An SQL Puzzle

by Jonathan Wellons

Suppose we have a table called 'Tree' with only one column called 'lemons' (unsigned int) for a very simple application to document the productivity of our trees. Typical data might be five rows with lemons numbering 0, 1, 2, 3 and 7. Of course, there can be any number of trees and the number of lemons can span the full range of an int.

The Puzzle
Write a pure SQL program that computes the smallest non-negative integer, such that no tree has that number of lemons. In the typical data above, the answer would be 4. Just to standardize, your solution must run in MySQL 4.1.12.

  • Obviously, you could chain an huge tower of subqueries together
    (select * from min_absent where value = 0 limit 1) is null, 0,
    (select * from min_absent where value = 1 limit 1) is null, 1,
    (select * from min_absent where value = 2 limit 1) is null, 2,
    (select * from min_absent where value = 3 limit 1) is null, 3,
    (select * from min_absent where value = 4 limit 1) is null, 4,

    up to the full range of an int, but this is not elegant.

  • There are also tricks involving creating new (non-temporary) tables. This requires both more permissions, that there be no table name conflicts and it is less 'lightweight' and clean than selects. You don't need to do this, either.

To come in a few days if no one finds an answer.


2005-08-24 01:41:16
Haven't really tested it
Off the top of my head, something like...

SELECT min(current.lemons + 1) FROM Trees AS current LEFT JOIN Trees AS next ON (next.lemons = current.lemons + 1) WHERE next.lemons IS NULL;

Might do it.

2005-08-24 13:26:51
How about this:

select min(lemons)+1
from tree
where ( (lemons+1)
not in
(select lemons from tree)

2005-08-24 13:36:22
Hmm. That won't work if the answer is really zero. Need to tinker it a bit.
2005-08-24 13:53:37
That one has a good intuitive feel that parallels the phrasing in the problem, although Dan_Zambonini's solution was the one I had in mind. Unfortuately, both of these solutions miss some cases.

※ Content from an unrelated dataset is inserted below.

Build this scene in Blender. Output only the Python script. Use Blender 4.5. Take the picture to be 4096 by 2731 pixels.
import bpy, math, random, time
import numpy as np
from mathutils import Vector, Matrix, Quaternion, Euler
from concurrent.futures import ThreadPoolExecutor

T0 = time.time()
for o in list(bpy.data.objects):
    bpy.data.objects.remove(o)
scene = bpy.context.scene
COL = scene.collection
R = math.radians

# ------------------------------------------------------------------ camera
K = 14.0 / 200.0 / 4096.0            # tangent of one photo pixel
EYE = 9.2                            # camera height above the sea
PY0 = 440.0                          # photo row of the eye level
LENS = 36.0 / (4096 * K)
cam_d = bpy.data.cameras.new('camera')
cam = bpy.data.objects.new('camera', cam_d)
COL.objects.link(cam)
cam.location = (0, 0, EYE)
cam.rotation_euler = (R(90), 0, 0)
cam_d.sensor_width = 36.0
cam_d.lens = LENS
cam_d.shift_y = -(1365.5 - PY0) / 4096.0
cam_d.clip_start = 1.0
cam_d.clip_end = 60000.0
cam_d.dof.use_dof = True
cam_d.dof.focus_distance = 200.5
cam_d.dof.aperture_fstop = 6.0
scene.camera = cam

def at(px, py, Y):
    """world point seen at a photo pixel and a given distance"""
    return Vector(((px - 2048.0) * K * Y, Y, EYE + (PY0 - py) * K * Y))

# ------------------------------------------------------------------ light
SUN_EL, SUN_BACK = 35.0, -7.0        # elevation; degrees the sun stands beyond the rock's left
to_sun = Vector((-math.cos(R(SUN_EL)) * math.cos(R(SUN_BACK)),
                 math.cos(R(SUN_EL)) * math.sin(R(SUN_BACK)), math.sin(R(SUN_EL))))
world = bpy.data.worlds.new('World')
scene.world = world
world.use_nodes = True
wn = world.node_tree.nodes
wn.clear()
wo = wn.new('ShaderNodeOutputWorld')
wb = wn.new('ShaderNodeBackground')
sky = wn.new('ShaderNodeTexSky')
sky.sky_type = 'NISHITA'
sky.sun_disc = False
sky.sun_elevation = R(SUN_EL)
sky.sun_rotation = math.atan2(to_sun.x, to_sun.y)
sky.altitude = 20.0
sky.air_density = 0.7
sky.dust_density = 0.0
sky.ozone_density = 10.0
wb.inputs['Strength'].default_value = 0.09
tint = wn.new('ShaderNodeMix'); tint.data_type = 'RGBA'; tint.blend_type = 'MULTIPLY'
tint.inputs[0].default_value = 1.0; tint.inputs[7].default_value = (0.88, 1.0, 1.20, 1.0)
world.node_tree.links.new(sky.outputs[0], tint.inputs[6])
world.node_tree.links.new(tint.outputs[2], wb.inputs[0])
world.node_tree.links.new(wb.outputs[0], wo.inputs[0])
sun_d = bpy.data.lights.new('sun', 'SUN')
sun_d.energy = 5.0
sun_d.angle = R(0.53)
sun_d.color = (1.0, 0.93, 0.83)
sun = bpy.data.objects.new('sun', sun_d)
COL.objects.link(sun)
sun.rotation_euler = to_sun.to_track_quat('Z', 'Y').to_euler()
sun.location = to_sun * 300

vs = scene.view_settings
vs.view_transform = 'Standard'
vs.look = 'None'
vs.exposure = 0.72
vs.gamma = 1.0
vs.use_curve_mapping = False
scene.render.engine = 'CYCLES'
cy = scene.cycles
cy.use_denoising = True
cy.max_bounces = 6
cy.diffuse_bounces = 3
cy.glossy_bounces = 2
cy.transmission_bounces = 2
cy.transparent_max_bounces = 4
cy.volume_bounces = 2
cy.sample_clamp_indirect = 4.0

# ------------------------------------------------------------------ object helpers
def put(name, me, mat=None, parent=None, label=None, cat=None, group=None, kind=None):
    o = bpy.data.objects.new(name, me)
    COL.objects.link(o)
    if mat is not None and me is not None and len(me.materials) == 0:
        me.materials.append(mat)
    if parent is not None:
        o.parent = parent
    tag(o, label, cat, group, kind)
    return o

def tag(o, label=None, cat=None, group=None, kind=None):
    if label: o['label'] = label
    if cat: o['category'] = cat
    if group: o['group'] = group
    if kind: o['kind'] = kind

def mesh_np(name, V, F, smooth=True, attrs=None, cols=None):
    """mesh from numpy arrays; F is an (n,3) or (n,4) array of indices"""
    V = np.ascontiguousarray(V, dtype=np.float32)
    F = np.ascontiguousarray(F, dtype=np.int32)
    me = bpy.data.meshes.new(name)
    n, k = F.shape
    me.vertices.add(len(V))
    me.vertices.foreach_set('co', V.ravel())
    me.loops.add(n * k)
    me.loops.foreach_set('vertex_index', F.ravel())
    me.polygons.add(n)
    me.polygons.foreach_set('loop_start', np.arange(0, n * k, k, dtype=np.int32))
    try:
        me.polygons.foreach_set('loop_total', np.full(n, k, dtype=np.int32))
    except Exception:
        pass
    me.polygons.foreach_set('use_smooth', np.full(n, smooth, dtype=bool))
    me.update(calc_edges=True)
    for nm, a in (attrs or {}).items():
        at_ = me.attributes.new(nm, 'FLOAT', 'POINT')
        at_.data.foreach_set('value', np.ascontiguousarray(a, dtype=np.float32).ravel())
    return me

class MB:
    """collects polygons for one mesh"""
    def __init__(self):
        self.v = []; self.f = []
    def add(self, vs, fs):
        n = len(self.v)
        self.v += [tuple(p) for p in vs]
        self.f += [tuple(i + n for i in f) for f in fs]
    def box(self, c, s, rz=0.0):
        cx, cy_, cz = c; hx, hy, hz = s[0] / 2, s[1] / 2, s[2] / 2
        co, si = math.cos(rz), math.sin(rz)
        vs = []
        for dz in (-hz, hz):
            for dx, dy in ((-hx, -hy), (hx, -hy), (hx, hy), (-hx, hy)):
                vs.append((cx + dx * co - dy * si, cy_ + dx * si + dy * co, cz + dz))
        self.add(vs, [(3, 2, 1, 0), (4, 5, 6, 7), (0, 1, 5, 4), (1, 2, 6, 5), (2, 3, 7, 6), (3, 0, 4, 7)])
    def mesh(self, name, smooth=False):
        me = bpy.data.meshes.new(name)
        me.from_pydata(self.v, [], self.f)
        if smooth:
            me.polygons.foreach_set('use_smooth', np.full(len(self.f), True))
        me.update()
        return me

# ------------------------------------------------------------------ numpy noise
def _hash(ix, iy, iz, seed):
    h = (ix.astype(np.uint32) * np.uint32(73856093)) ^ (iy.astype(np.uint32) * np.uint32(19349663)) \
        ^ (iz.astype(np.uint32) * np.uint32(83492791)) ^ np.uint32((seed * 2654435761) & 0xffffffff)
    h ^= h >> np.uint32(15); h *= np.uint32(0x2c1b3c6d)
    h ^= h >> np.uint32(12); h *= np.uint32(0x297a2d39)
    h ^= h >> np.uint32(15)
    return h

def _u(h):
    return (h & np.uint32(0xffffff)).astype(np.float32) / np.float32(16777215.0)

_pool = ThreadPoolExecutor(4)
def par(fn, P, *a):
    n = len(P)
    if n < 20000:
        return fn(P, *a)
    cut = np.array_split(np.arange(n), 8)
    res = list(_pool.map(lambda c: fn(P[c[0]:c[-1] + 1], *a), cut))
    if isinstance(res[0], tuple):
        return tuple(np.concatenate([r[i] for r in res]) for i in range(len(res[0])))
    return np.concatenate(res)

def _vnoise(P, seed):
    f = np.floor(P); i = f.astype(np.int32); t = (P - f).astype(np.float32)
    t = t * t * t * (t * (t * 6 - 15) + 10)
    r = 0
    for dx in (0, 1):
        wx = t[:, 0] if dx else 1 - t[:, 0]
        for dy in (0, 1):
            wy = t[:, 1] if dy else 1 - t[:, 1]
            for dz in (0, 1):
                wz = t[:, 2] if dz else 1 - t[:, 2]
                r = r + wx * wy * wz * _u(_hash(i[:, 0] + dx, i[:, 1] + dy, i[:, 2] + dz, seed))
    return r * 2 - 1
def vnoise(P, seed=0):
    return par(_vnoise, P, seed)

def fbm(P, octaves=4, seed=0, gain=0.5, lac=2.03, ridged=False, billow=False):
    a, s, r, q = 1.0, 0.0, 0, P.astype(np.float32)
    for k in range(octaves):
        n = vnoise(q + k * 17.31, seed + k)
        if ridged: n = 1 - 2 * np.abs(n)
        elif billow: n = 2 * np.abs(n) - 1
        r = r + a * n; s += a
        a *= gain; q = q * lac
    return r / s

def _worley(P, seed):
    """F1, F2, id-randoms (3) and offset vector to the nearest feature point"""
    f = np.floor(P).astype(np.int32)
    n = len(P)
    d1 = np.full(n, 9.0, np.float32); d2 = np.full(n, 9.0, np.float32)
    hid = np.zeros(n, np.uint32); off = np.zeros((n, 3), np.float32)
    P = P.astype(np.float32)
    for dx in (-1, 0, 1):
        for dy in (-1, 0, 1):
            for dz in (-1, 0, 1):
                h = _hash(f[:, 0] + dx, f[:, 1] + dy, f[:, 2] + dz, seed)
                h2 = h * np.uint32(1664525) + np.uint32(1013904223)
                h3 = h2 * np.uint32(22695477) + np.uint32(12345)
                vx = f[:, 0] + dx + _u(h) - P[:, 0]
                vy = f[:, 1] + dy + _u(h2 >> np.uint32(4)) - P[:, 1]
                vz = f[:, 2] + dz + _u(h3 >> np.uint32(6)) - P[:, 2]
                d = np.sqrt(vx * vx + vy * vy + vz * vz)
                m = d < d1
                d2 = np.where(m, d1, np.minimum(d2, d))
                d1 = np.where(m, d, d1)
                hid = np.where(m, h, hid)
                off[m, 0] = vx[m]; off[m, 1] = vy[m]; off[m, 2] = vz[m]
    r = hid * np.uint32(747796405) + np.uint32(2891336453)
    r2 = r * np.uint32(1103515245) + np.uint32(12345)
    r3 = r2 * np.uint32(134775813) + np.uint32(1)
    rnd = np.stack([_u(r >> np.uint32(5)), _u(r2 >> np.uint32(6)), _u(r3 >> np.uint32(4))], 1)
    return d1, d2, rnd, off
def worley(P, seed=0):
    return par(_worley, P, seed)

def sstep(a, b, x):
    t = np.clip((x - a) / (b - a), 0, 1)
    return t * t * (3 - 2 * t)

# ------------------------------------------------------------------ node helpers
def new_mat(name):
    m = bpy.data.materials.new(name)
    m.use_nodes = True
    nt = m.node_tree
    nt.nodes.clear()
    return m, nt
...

I'm really hoping that someone comes up with an elegant way to capture all situations including 1) where there isn't a tree with zero lemons and 2) where there are no trees. In both cases the answer is zero, and the most elegant approach to special cases is often make them not be special at all, perhaps by taking a more Mathematical stance. I don't know how to do this yet, and my "solution" is just Dan_Zambonini's select statement combined with some if clauses to detect scenarios 1 and 2.

2005-08-24 13:55:54
Sorry, I guess I was writing my reply to your first post when you submitted this.
2005-08-25 04:44:37
Not familar with MySQL... I'm posting a solution that uses Oracle's set operators. I don't know whether MySQL has such (although I presume so) or whetehr it has a row number function like Oracle's ROWNUM pseudo-column.

This solution catches both special cases mentioned previously.

SELECT nvl(min(missing), 0) FROM
( SELECT rownum-1 AS missing FROM tree
SELECT lemon FROM tree )

Cheers, APC

2005-08-25 05:40:56
An NVL on the first select would take care of case #2.
2005-12-20 13:19:05
use derived tables. . .
set @lemons_prev:=0

set @lemons_now:=-1

select @lemons_prev+1 as answer from (select @lemons_prev:=@lemons_now as st,@lemons_now:=lemons as lemons,lemons-@lemons_prev as diff from (select lemons from Tree order by lemons) as dt1) as dt2 where diff>1 limit 1;